Another approach is to raise taxes, so that the government
takes more of the economy’s output. We increase government receipts, and use
that to pay off debt. This might sound possible, but we have two big
problems. First, every politician sells their tax increase by the new spending
it will enable; raising taxes without giving away more goodies doesn’t get many
votes. Second, at some point we are on the wrong side of the Laffer curve,
where raising taxes actually reduces government receipts (since people are
smart enough to stop working so hard when the government takes too big a
cut).
The usual smiley face alternative says that we’ll grow the
economy, and paying off today’s debt will be easy as our economy makes more
money (and the government gets its cut in taxes). This was always my preferred
explanation. It just required better government, and the ingenuity and work
ethic of the American people, and everything would be ok. Unfortunately, the US
debt is now so large that we can no longer grow our way out of it.
This doesn’t seem right. If we get a raise at work, we can just set
some of the raise aside to pay down our individual debt. That’s classic “get out of debt”

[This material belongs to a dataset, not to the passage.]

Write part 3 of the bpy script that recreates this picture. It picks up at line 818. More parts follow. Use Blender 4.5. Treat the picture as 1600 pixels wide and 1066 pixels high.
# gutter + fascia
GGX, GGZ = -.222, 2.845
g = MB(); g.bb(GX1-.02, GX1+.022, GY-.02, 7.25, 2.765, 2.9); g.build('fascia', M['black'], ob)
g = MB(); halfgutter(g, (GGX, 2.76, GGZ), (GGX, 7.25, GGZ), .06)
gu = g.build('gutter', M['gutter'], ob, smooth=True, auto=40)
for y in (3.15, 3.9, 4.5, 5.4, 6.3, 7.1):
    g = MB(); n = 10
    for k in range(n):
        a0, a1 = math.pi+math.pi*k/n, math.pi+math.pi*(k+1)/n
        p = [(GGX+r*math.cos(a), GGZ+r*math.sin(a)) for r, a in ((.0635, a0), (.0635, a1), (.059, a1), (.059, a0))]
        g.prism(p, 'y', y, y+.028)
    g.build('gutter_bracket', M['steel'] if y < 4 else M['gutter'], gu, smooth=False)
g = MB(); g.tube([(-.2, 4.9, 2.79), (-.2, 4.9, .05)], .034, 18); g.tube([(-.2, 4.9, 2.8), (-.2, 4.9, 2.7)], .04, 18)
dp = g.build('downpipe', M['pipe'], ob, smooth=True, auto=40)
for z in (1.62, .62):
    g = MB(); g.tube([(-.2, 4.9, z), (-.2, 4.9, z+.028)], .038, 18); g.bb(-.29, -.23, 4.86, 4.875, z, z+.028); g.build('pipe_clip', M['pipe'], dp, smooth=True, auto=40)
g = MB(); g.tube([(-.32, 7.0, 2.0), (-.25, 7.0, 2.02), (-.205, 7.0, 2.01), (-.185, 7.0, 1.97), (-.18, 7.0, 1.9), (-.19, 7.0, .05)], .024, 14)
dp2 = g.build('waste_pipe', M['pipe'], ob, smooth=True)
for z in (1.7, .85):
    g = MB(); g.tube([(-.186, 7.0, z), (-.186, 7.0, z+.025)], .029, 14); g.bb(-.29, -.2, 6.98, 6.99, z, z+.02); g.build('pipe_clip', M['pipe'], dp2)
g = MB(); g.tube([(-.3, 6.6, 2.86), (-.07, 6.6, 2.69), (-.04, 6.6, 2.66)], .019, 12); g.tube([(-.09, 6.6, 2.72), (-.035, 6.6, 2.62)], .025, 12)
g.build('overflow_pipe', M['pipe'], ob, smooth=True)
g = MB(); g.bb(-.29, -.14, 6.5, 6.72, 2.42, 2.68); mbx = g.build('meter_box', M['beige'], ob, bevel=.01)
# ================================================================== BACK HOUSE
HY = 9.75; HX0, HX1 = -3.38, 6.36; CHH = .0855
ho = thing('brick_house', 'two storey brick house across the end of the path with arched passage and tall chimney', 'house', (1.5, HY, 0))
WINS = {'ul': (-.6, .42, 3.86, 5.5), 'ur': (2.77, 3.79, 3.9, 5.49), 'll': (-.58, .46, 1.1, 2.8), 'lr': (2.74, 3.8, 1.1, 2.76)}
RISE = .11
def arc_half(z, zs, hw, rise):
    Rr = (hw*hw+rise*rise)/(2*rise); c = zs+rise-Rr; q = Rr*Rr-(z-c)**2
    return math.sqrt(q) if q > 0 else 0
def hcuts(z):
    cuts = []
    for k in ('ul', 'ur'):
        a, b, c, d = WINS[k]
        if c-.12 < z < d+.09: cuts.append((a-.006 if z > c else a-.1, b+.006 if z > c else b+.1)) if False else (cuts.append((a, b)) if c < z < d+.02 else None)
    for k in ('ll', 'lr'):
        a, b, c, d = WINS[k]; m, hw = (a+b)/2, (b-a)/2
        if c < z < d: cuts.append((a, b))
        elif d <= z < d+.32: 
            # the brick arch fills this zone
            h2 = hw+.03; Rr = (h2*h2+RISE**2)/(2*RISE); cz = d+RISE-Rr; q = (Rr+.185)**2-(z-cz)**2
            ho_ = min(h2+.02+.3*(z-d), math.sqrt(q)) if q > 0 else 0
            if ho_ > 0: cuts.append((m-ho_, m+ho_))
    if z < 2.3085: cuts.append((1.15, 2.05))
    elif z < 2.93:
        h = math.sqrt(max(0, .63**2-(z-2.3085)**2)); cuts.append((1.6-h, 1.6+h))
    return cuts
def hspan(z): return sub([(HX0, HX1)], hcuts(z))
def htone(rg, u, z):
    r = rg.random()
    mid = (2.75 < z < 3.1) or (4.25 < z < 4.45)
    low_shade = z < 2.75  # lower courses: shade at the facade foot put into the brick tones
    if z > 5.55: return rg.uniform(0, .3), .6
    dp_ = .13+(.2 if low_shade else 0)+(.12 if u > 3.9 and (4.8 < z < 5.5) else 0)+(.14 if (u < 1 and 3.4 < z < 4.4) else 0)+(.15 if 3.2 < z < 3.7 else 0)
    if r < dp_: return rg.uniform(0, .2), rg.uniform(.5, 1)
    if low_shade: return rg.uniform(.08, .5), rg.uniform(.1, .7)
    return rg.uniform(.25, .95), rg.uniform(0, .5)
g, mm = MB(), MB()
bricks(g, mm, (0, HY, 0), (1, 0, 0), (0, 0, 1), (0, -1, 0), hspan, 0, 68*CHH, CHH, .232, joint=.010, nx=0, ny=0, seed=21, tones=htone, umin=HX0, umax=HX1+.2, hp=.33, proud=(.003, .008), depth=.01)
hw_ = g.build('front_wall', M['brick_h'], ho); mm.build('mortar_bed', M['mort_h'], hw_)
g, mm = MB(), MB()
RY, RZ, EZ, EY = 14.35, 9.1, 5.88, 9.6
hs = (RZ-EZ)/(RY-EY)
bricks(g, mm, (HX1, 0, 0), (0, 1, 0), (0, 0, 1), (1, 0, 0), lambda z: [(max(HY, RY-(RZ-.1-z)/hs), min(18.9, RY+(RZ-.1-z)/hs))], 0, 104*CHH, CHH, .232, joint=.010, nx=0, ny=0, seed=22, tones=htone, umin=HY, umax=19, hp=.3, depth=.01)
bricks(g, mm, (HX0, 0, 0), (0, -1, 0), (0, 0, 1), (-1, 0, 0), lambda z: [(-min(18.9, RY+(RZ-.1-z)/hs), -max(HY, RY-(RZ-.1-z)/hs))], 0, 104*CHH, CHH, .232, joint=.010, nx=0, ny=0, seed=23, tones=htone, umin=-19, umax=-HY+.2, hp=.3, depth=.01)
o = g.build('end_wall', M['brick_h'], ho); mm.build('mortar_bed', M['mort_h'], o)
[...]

advice. It doesn't work for the US debt because the rate of economic growth is
tied to the interest rate the US has to pay on the debt, and that changes
everything.
What is this tie? Imagine you’re an investor, with a few
billion dollars to manage. You can invest in US debt, or in US companies. If
you invest in US debt, your return is the interest rate paid on government
bonds. If you invest in US companies, your rate of return (on average) is the
rate of growth of the US economy. If the economy grows faster, then the US must
offer to pay higher interest rates or all the money will go to equity
investments in companies. This is logically true, and borne out by many years
of evidence. The yield on US government bonds tracks very closely to the rate
of economic growth. In fact, when those rates diverge from the historical link
it’s time to change your bond/equity investments.
The numbers that kill
us.
The US economy is currently growing at about 1.25% per year.
The interest rate paid on the US debt is similar. We already know what happens
if everything stays the same – we drive off a cliff in a decade or so. If we
are going to grow our way out of debt, we have to increase the rate of economic
growth. What happens if we increase economic growth to 3% per year? Tax
receipts go up by $97 billion, but interest on the debt goes up by $334
billion. Our annual deficit increases to $675 billion, and we reach the cliff a
lot sooner.
What if we get more aggressive, and increase economic growth
to 12% per year? Tax receipts go up by $390 billion, but interest on the debt
goes up by $2 trillion. We run off the cliff tomorrow.
The core problem is not government debt. It’s that
government debt is so large – so large that changes in interest have
overwhelming impact, and so large that government interest rates and economic
growth are linked. Our individual debts are so small that we don’t have any
real effect on interest rates, so we can work more hours and make more money
without increasing the interest we pay. The government, however, has to pay
more interest when we all try to work harder
The other alternative, and the one most countries have
followed, is to inflate away the debt. We just add a few zeroes to all our
dollar bills, and pay the debt with those reduced value dollars. This works,
but only once. The interest rate paid by the government also reflects
investors’ expectations of inflation. If investors expect that the government
will reduce the value of the dollar, then investors will want interest to cover
that decrease in value. You can hit investors with massive, unexpected
inflation once, when they’re not expecting it. Everyone holding US government
debt gets hit with a huge loss, but we’ve reduced our debt. The problem is that
you can’t borrow any more. This contributed to the collapse of the Roman
empire, the defeat of the colonial Spanish empire, the transition from the
French Revolution to Napolean’s dictatorship, the continuing disasters in
Argentina’s economy. Hyperinflation is like a bankruptcy – you can do it once,
but you have to have your house in order for a long time after. If we can’t get
our house in order today, will we be able to then?
What should we
do? We should quit throwing money away on unproductive, unaccountable
government-dictated activities. We should realize that we cannot vote our way
to prosperity, that we cannot vote out the laws of reality, that we cannot vote
a chicken in every pot – we have to raise the chickens, and make the pots. We
probably won’t.
What will we do?
Probably the same thing every society before us has done. An increasing
majority of us will vote to try to push reality away for another week or two.
That will work, until it doesn’t. The deeper we dig the hole, the more it will
hurt when we fall into it.
What do you think? Is there another road? What do you do as an individual when the US car is headed off a cliff?
There does not seem to be any alternative other than stop all govt spending, save Police, Judiciary, and Military. Let interest rates rise to their natural level, and allow the market and much of industry to crash. Maintain order as good as can, and allow the economy to heal itself without any govt intervention..
ReplyDeletenot an expert on economics, but always learning.
I think you are more right than it appears. We *will* do what you note, the only question is whether we will do it voluntarily before we crash, or involuntarily when that is all we have left. Thanks for thinking.